Nayan, here are the answers to your questions, and a couple of additional advices.
- You cannot free them, you can only make them easier to be collected by GC. Seems you already know the way:the key is reducing the number of references to the object.
- Fragmentation is one more thing which you cannot control. But there are several factors which can influence this:
- LOH external fragmentation is less dangerous than Gen2 external fragmentation, 'cause LOH is not compacted. The free slots of LOH can be reused instead.
- If the 500Kb byte arrays are referring to are used as some IO buffers (e.g. passed to some socket-based API or unmanaged code), there are high chances that they will get pinned. A pinned object cannot be compacted by GC, and they are one of the most frequent reasons of heap fragmentation.
- 85K is a limit for an object size. But remember, System.Array instance is an object too, so all your 500K byte[] are in LOH.
- All counters that are in your post can give a hint about changes in memory consumption, but in your case I would select BIAH (Bytes in all heaps) and LOH size as primary indicators. BIAH show the total size of all managed heaps (Gen1 + Gen2 + LOH, to be precise, no Gen0 - but who cares about Gen0, right? :) ), and LOH is the heap where all large byte[] are placed.
Advices:
Something that already has been proposed: pre-allocate and pool your buffers.
A different approach which can be effective if you can use any collection instead of contigous array of bytes (this is not the case if the buffers are used in IO): implement a custom collection which internally will be composed of many smaller-sized arrays. This is something similar to std::deque from C++ STL library. Since each individual array will be smaller than 85K, the whole collection won't get in LOH. The advantage you can get with this approach is the following: LOH is only collected when a full GC happens. If the byte[] in your application are not long-lived, and (if they were smaller in size) would get in Gen0 or Gen1 before being collected, this would make memory management for GC much easier, since Gen2 collection is much more heavyweight.

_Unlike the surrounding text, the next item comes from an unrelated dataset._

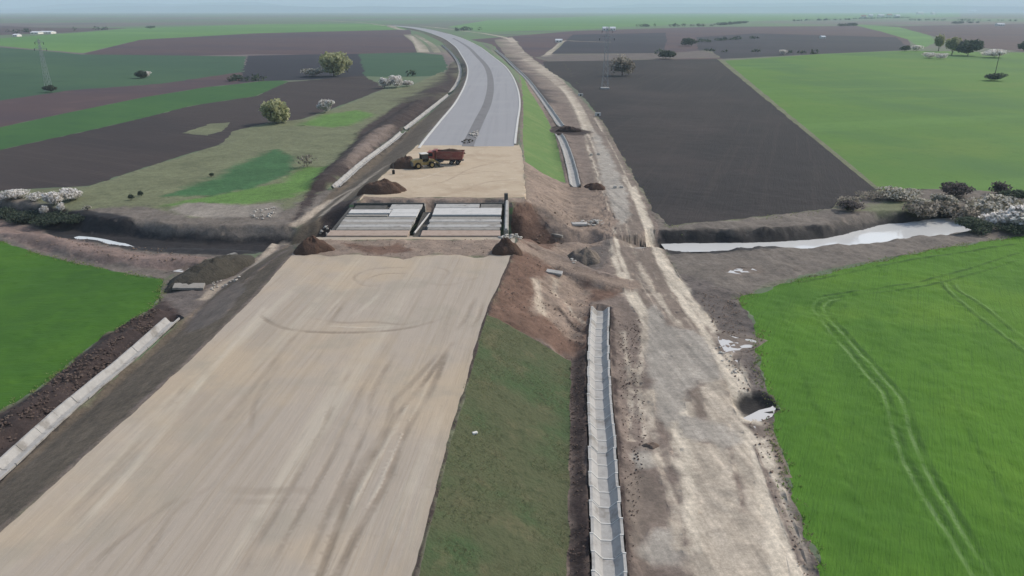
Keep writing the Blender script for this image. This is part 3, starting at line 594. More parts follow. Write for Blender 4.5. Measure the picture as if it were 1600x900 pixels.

An advice on the testing & monitoring approach: in my experience, the GC behavior, memory footprint and other memory-related stuff need to be monitored for quite a long time to get some valid and stable data. So each time you change something in the code, have a long enough test with monitoring the memory performance counters to see the impact of the change.
I would also recommend to take a look at % Time in GC counter, as it can be a good indicator of the effectiveness of memory management. The larger this value is, the more time your application spends on GC routines instead of processing the requests from users or doing other 'useful' operations. I cannot give advices for what absolute values of this counter indicate an issue, but I can share my experience for your reference: for the application I am working on, we usually treat % Time in GC higher than 20% as an issue.
Also, it would be useful if you shared some values of memory-related perf counters of your application: Private bytes and Working set of the process, BIAH, Total committed bytes, LOH size, Gen0, Gen1, Gen2 size, # of Gen0, Gen1, Gen2 collections, % Time in GC. This would help better understand your issue.